Bailing was once a useful skill. When a partner was thoughtless, too clueless or just too damn dull, I didn’t hesitate to say, “I’m out.” I’d rather leave first than be hurt. Sticking around to have the fight and admit where I was wrong would mean getting too vulnerable with someone I wasn’t planning to stay with.

But with Mike, I stay in the room and hash things out. Except today. 

“You just walked away,” he said. “I would have been with you in a minute. I just needed to go over the directions again. It takes me a little longer.”

“I know,” I say.

“Then why did you leave?”

Annoyance? Eagerness. Feeling like a too-cool seventh grader ditching a frazzled parent in the department store. None of my answers are good enough any more. I look down at the ring on my left hand.

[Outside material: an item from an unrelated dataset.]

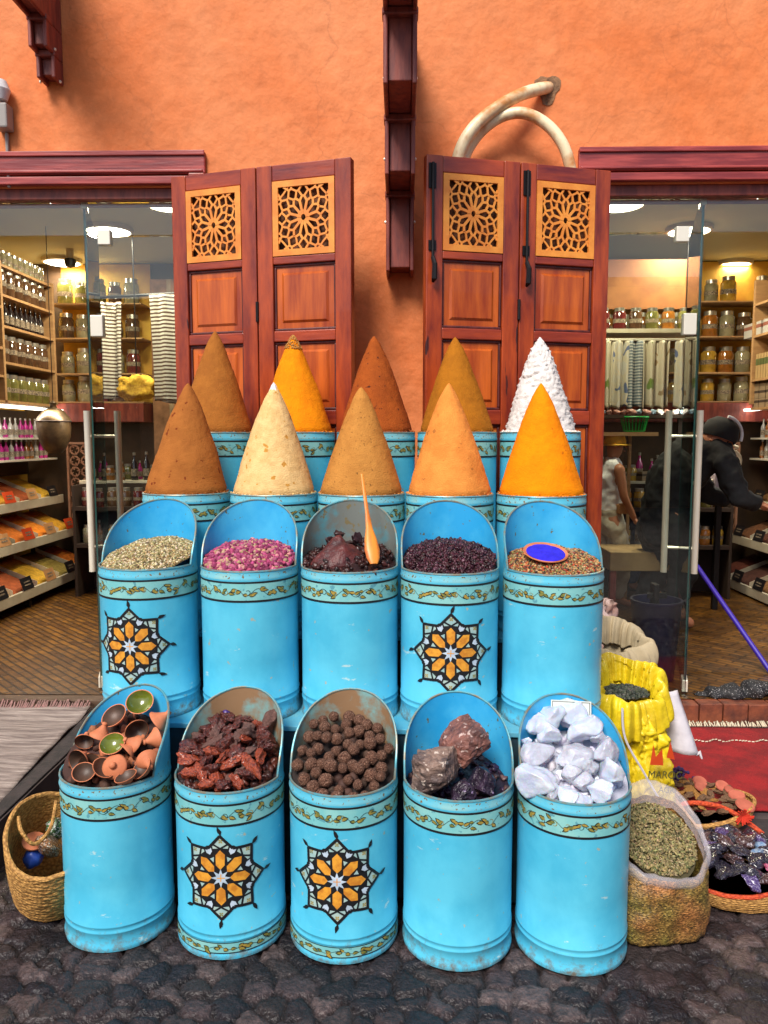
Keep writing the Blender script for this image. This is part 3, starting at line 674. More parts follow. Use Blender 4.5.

“I’m sorry. If it helps, I realized in a minute that I had messed up. I spent the rest of the time looking for you.”

He grunts, a small acknowledgement.

Mike may never make decisions as quickly as I do. And that’s a good thing. We may have this same fight dozens of times in the years to come—if we’re lucky. I feel a solidifying, a consolidation somewhere around my middle. Here’s what marriage really is.

“I’m sorry,” I repeat. “I won’t bail again. I missed you. And I am here to stay.”